Ambrose negotiated his way through several chain-reaction crashes, including a major nine-car pile up sparked by race favourite Dale Earnhardt Jr, and was making a charge for the lead when heavy rain forced officials to end the race with 48 of the 200 scheduled laps to go.
Wisconsin-born Ford driver Matt Kenseth was leading at the time and declared the winner before more than 200,000 racing fans who packed Florida’s Daytona International Speedway for the opening race of the NASCAR season.
Ambrose, who moved to the US in 2005 after dominating Australia’s V8 Supercars championship, made history as the first Australian to drive in the Daytona 500.
He had mixed feelings about his 17th place.
“It was a great experience,” Ambrose said.
“We were starting to come through the pack there.
“We could have finished further up and we could have finished further back, so I’ll take the position.”
Tasmanian-born Ambrose began from 23rd spot in the 43 car field and sat in the back for a large portion of the race.
With 75 laps to go Earnhardt Jr bumped the rear of Brian Vickers, sending Vickers spinning through the field and forcing eight other cars to slide off the track.
The crash wiped out the chances of Kyle Busch, who led 88 laps, and other frontrunners Jimmie Johnson and Scott Speed.
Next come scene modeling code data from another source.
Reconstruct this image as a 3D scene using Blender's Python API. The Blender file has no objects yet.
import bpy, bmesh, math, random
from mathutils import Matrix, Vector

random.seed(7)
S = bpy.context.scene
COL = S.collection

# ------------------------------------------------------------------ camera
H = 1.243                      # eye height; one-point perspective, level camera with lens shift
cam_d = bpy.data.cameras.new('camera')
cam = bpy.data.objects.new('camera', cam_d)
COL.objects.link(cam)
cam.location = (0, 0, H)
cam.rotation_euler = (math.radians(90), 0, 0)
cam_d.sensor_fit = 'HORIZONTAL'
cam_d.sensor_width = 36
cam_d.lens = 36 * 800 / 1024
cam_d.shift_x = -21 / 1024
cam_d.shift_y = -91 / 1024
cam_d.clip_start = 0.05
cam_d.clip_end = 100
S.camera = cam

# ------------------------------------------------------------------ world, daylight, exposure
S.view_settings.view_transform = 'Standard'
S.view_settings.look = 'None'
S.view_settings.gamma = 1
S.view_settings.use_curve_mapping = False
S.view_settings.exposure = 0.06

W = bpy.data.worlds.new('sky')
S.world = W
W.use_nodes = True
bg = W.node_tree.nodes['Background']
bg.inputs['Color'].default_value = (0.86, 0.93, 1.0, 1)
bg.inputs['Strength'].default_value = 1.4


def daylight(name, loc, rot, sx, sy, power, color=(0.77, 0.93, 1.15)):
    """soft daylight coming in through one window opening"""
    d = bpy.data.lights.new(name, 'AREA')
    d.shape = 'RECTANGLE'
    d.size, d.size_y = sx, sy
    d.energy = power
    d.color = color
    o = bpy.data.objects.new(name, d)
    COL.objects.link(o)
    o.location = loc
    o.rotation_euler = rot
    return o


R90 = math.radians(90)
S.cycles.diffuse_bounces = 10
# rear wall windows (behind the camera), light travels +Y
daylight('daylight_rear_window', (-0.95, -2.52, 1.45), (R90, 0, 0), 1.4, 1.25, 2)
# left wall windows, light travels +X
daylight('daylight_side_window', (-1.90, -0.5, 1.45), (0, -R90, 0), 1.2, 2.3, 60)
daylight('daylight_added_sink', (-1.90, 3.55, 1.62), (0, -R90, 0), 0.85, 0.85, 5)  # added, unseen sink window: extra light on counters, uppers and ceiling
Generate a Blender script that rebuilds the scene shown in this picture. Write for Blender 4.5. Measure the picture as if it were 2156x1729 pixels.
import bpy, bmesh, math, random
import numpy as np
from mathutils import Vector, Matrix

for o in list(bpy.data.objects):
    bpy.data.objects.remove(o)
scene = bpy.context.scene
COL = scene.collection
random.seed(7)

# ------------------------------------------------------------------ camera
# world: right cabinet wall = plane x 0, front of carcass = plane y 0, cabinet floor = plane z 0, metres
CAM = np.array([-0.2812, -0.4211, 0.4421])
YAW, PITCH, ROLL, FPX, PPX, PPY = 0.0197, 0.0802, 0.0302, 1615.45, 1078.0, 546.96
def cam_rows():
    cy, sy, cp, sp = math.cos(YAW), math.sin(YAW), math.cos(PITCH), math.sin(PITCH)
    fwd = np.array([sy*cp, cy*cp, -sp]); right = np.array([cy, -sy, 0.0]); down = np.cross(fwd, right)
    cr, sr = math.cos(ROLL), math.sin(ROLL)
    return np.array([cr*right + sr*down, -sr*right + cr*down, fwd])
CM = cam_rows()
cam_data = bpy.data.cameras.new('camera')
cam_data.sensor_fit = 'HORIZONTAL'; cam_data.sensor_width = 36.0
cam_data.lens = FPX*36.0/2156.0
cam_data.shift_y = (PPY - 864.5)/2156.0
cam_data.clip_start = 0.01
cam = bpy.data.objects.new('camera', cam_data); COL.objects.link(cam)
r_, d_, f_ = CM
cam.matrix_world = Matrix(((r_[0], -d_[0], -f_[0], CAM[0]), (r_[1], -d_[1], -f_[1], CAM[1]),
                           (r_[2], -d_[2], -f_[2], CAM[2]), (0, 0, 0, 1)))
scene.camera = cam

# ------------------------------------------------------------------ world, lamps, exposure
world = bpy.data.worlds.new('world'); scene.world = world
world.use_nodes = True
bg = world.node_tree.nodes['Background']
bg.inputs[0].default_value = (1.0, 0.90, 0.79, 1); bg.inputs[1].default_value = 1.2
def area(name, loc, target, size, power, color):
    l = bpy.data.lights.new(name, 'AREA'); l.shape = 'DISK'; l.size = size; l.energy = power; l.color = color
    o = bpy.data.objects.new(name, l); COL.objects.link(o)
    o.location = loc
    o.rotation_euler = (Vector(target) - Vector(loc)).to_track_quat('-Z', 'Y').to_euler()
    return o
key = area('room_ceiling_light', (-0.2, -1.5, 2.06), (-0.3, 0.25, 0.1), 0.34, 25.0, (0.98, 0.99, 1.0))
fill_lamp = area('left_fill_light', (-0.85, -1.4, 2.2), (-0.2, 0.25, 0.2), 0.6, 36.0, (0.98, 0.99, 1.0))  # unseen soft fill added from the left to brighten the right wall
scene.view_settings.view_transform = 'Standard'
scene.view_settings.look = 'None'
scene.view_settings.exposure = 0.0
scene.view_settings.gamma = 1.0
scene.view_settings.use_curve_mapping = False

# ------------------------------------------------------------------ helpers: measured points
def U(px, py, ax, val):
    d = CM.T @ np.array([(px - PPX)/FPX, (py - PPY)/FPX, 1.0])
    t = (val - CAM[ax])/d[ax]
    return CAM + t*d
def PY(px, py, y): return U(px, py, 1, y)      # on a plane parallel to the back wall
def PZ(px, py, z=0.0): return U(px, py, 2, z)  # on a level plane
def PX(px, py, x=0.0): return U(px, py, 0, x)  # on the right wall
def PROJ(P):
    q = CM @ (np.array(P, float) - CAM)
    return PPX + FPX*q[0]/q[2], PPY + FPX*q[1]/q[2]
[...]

Ambrose was behind the carnage and managed to find a safe path through in his Toyota Camry.
He also had close calls with multi-car crashes on the eighth and 80th laps.
“I was close to them all,” Ambrose said.
“That’s the nature of the beast in this type of racing and that’s why the fans turn up.
“I kept the nose of the car really clean and I paid a lot of attention to get space when I could and it paid off.
“The team was really happy and so am I.”
Ambrose and his NASCAR rivals will race the next 38 weekends across the US, with California’s Fontana Auto Club Speedway the next stop.
Ambrose will return to his home base in Charlotte, North Carolina, for a day of rest before flying west.
26th February 2009
What a bummer on the rain out. I went to a NASCAR race here in Nashville once. I guess it was a good thing, because I heard that this race track is now shut down, NASCAR says that the attendance is not high enough to continue coming here.
I am also totally amazed at how many posts you write daily, do you ever take a break?
Sorry; hate to burst the bubble. I had about 20 domains, and am now slowly transferring them all to this one site. Hence the amount of old posts. So not writing them all each day; just one or two.